◆ **The task**
Report how many lines contain the word "scene", with no other text.

◆ **Supplied material**

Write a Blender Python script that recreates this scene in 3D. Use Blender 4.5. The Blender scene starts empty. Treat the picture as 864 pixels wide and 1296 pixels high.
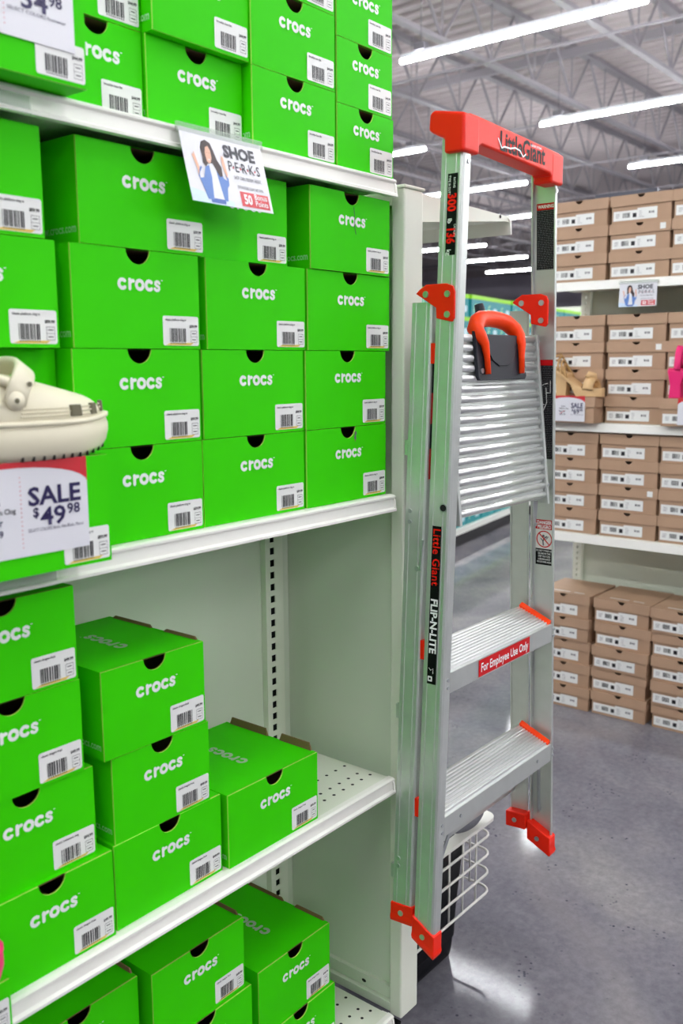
import bpy, math, random
from mathutils import Matrix, Vector
random.seed(7)
S = bpy.context.scene
COL = S.collection

# ------------------------------------------------------------------ camera, world, exposure
cam_d = bpy.data.cameras.new('camera')
cam_d.sensor_fit = 'VERTICAL'; cam_d.sensor_height = 36.0; cam_d.sensor_width = 24.0
cam_d.lens = 32.8
cam_d.clip_start = 0.05; cam_d.clip_end = 200
cam_d.dof.use_dof = True; cam_d.dof.focus_distance = 1.8; cam_d.dof.aperture_fstop = 5.0
cam = bpy.data.objects.new('camera', cam_d); COL.objects.link(cam)
cam.matrix_world = Matrix(((0.6301, 0.1265, -0.7662, -1.4029),
                           (-0.7765, 0.0950, -0.6229, -1.0108),
                           (-0.0061, 0.9874, 0.1581, 1.455),
                           (0, 0, 0, 1)))
S.camera = cam
W = bpy.data.worlds.new('world'); S.world = W; W.use_nodes = True
W.node_tree.nodes['Background'].inputs[0].default_value = (0.9, 0.93, 1.0, 1)
W.node_tree.nodes['Background'].inputs[1].default_value = 0.35
STRIP = 122.0            # emission of the ceiling strip lights
S.view_settings.view_transform = 'Standard'
S.view_settings.look = 'None'
S.view_settings.gamma = 1.0
S.view_settings.use_curve_mapping = False
S.view_settings.exposure = 0.0

# ------------------------------------------------------------------ materials
def lin(c):
    return tuple(((v/255)/12.92 if v/255 <= .04045 else ((v/255+.055)/1.055)**2.4) for v in c)
MATS = {}
def mat(name, rgb, rough=.5, metal=0.0, noise=None, bump=None, coat=0, emit=None, alpha=None, spec=None):
    m = bpy.data.materials.new(name); m.use_nodes = True
    nt = m.node_tree; b = nt.nodes['Principled BSDF']
    c = lin(rgb) + (1,)
    b.inputs['Base Color'].default_value = c
    b.inputs['Roughness'].default_value = rough
    b.inputs['Metallic'].default_value = metal
    if coat: b.inputs['Coat Weight'].default_value = coat; b.inputs['Coat Roughness'].default_value = .25
    if spec is not None: b.inputs['Specular IOR Level'].default_value = spec
    if emit: b.inputs['Emission Color'].default_value = lin(emit[0]) + (1,); b.inputs['Emission Strength'].default_value = emit[1]
    if alpha is not None: b.inputs['Alpha'].default_value = alpha
    tc = nt.nodes.new('ShaderNodeTexCoord')
    if noise:      # (scale, amount)
        n = nt.nodes.new('ShaderNodeTexNoise'); n.inputs['Scale'].default_value = noise[0]; n.inputs['Detail'].default_value = 4
        mx = nt.nodes.new('ShaderNodeMix'); mx.data_type = 'RGBA'; mx.blend_type = 'MULTIPLY'
        mr = nt.nodes.new('ShaderNodeMapRange'); mr.inputs[1].default_value = .3; mr.inputs[2].default_value = .7
        mr.inputs[3].default_value = 1-noise[1]; mr.inputs[4].default_value = 1+noise[1]*.4
        nt.links.new(tc.outputs['Object'], n.inputs['Vector']); nt.links.new(n.outputs['Fac'], mr.inputs[0])
        mx.inputs[0].default_value = 1; mx.inputs[6].default_value = c
        nt.links.new(mr.outputs[0], mx.inputs[7]); nt.links.new(mx.outputs[2], b.inputs['Base Color'])
    if bump:       # (scale, strength, stretch vector or None)
        n = nt.nodes.new('ShaderNodeTexNoise'); n.inputs['Scale'].default_value = bump[0]
        src = tc.outputs['Object']
        if len(bump) > 2:
            mp = nt.nodes.new('ShaderNodeMapping'); mp.inputs['Scale'].default_value = bump[2]
            nt.links.new(src, mp.inputs[0]); src = mp.outputs[0]
        bp = nt.nodes.new('ShaderNodeBump'); bp.inputs['Strength'].default_value = bump[1]; bp.inputs['Distance'].default_value = .001
        nt.links.new(src, n.inputs['Vector']); nt.links.new(n.outputs['Fac'], bp.inputs['Height']); nt.links.new(bp.outputs[0], b.inputs['Normal'])
    MATS[name] = m
    return m
mat('green_card', (56, 208, 0), .55, noise=(9, .05), bump=(60, .06), spec=.10)
mat('card_edge', (175, 225, 90), .6)
mat('kraft', (120, 92, 62), .8, noise=(20, .2))
mat('flap_kraft', (118, 92, 60), .8)
mat('logo_white', (232, 238, 232), .5)
mat('logo_grey', (170, 195, 170), .55)
mat('side_print', (160, 220, 160), .5)
mat('label_white', (232, 234, 230), .45)
mat('ink', (25, 25, 30), .5)
mat('ink_soft', (90, 90, 95), .5)
mat('highlight_yellow', (226, 196, 90), .5)
mat('cream_metal', (226, 230, 214), .38, noise=(3, .03), bump=(250, .05))
mat('cream_panel', (214, 222, 204), .45, noise=(2, .04), bump=(250, .05))
mat('lip_white', (238, 238, 230), .3)
mat('clear_strip', (190, 205, 190), .12, alpha=.35)
mat('black_base', (10, 10, 14), .45, spec=.2)
mat('hole_shade', (10, 12, 14), .8)  # near-black colour standing for the shade inside holes and slots
mat('alu', (204, 208, 204), .40, .68, noise=(30, .05), bump=(90, .05, (40, 40, 1)))
mat('alu_bright', (234, 236, 234), .30, .85, bump=(60, .03, (1, 40, 40)))
mat('steel', (190, 194, 196), .3, .8)
mat('red_plastic', (240, 36, 10), .42, spec=.25)
mat('orange_plastic', (255, 66, 6), .4, spec=.25)
mat('black_plastic', (38, 40, 48), .45, spec=.25)
mat('sticker_black', (10, 10, 12), .5, spec=.15)
mat('sticker_red', (205, 18, 24), .45, spec=.2)
mat('text_red', (240, 28, 12), .5, spec=.15)
mat('text_white', (245, 245, 245), .4)
mat('sticker_white', (238, 236, 230), .45)
mat('paper', (222, 223, 228), .35, coat=.2)
mat('sign_red', (206, 38, 48), .35, coat=.5)
mat('sign_navy', (34, 26, 78), .4)
mat('sign_dark', (44, 44, 56), .4)
mat('skin_print', (226, 176, 150), .4)
mat('hair_print', (52, 36, 34), .4)
mat('denim_print', (92, 130, 196), .4)
mat('denim_dark_print', (70, 104, 176), .4)
mat('white_print', (225, 228, 232), .4)
mat('pale_blue_print', (206, 226, 246), .4)
mat('brown_card', (176, 144, 116), .65, noise=(14, .06))
mat('brown_lid', (182, 150, 122), .65, noise=(14, .06))
mat('brown_edge', (205, 170, 135), .7)
mat('clog_cream', (222, 216, 190), .5)
mat('clog_vent', (104, 100, 78), .8)  # dull olive standing for the shaded inside of vents and strap holes
mat('clog_pink', (232, 30, 110), .45)
mat('tread_shade', (40, 38, 34), .8)  # dark colour standing for the shade in sole notches
mat('bin_black', (9, 9, 14), .5, spec=.2)
mat('wire_white', (236, 236, 228), .4)
mat('fuzz_grey', (110, 112, 118), .95, bump=(120, .8))
mat('teal_card', (0, 140, 146), .5, noise=(6, .12))
mat('lime_card', (150, 220, 30), .5)
mat('teal_label', (196, 222, 228), .5)
mat('wedge_beige', (214, 178, 128), .55)
mat('wedge_rope', (190, 152, 100), .8, bump=(80, .6))
mat('pink_heel', (236, 36, 116), .5)
mat('roof_deck', (200, 190, 190), .7)
mat('joist_grey', (150, 145, 150), .6)
mat('wall_grey', (196, 190, 204), .8, noise=(.6, .1))
mat('header_grey', (70, 74, 86), .5)
mat('lamp_housing', (200, 200, 205), .5)
mat('lamp_glow', (255, 255, 250), .5, emit=((250, 252, 255), STRIP))
mat('wire_grey', (120, 118, 124), .5)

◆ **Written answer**
2